Classifying singularities of a complex function

[TheCanadian]

Homework Statement

[/B]
Find and classify the isolated singularities of the following:

$$ f(z) = \frac {1}{e^z - 1}$$

Homework Equations

The Attempt at a Solution

I have the solution for the positions of the singularities, which is: $z = 2n\pi i$ (for $n = 0, \pm 1, \pm 2, ...$) and this makes sense. But the solution also says these are simple poles. This part I do not quite understand. For example, if I take the derivative of $f(z)$, then $f'(z) = -(e^z -1)^{-2} e^z$ where $f'(2n\pi i)$ is also $\infty$. Perhaps my understanding of simple poles is wrong, but I don't see any singularities of order 1 when considering the Laurent series of $f(z)$.

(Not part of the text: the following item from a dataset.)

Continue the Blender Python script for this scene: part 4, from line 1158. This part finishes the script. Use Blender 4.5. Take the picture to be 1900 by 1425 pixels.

Any ideas on why $z = 2n\pi i$ is considered a simple pole here?

 

[fresh_42]

If $z_0=1$ is a pole of first order of $f(z)$, what can be said about $(z-z_0)\cdot f(z)$?

 

[TheCanadian]

If $z_0=1$ is a pole of first order of $f(z)$, what can be said about $(z-z_0)\cdot f(z)$?

Ahh that makes sense. When evaluating $(z-z_0)\cdot f(z)$ at $z = z_0$, the value is finite. I incorrectly took the derivative above and treated this like a zero of order 1 instead of a pole. Thank you for the help.